## Task to complete:
Begin with the first line of the listing and quote every line through the one containing "S.camera = cam"; give only those lines.
___ Data extract
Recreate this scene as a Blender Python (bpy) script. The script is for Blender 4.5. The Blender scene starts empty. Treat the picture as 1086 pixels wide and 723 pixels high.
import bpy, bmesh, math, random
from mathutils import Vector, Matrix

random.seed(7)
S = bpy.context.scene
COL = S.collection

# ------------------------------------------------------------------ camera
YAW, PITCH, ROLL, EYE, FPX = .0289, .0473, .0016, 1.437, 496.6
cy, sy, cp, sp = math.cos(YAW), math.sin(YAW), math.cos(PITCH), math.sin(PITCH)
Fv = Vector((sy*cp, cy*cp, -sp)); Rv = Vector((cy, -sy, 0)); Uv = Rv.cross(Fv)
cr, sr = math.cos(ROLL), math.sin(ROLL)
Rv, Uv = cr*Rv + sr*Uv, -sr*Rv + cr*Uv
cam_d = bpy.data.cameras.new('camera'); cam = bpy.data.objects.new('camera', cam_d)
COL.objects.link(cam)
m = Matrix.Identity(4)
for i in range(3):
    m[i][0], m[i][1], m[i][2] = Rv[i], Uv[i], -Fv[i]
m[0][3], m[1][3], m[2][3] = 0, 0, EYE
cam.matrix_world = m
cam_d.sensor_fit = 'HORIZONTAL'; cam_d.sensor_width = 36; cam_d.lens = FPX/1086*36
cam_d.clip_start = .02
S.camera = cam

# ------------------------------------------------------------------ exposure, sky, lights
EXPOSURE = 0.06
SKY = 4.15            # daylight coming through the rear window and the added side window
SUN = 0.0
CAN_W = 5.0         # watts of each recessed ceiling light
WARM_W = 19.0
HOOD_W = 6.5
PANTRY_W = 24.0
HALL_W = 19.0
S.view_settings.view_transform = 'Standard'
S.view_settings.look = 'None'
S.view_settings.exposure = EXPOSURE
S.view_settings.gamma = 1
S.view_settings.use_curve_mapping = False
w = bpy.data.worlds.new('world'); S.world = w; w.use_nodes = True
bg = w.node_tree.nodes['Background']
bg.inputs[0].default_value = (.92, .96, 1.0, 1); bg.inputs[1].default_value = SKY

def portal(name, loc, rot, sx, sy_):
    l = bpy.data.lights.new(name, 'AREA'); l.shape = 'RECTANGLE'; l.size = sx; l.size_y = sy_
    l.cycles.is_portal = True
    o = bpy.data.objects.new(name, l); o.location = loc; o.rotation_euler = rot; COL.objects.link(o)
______
## Task response:
Recreate this scene as a Blender Python (bpy) script. The script is for Blender 4.5. The Blender scene starts empty. Treat the picture as 1086 pixels wide and 723 pixels high.
import bpy, bmesh, math, random
from mathutils import Vector, Matrix

random.seed(7)
S = bpy.context.scene
COL = S.collection

# ------------------------------------------------------------------ camera
YAW, PITCH, ROLL, EYE, FPX = .0289, .0473, .0016, 1.437, 496.6
cy, sy, cp, sp = math.cos(YAW), math.sin(YAW), math.cos(PITCH), math.sin(PITCH)
Fv = Vector((sy*cp, cy*cp, -sp)); Rv = Vector((cy, -sy, 0)); Uv = Rv.cross(Fv)
cr, sr = math.cos(ROLL), math.sin(ROLL)
Rv, Uv = cr*Rv + sr*Uv, -sr*Rv + cr*Uv
cam_d = bpy.data.cameras.new('camera'); cam = bpy.data.objects.new('camera', cam_d)
COL.objects.link(cam)
m = Matrix.Identity(4)
for i in range(3):
    m[i][0], m[i][1], m[i][2] = Rv[i], Uv[i], -Fv[i]
m[0][3], m[1][3], m[2][3] = 0, 0, EYE
cam.matrix_world = m
cam_d.sensor_fit = 'HORIZONTAL'; cam_d.sensor_width = 36; cam_d.lens = FPX/1086*36
cam_d.clip_start = .02
S.camera = cam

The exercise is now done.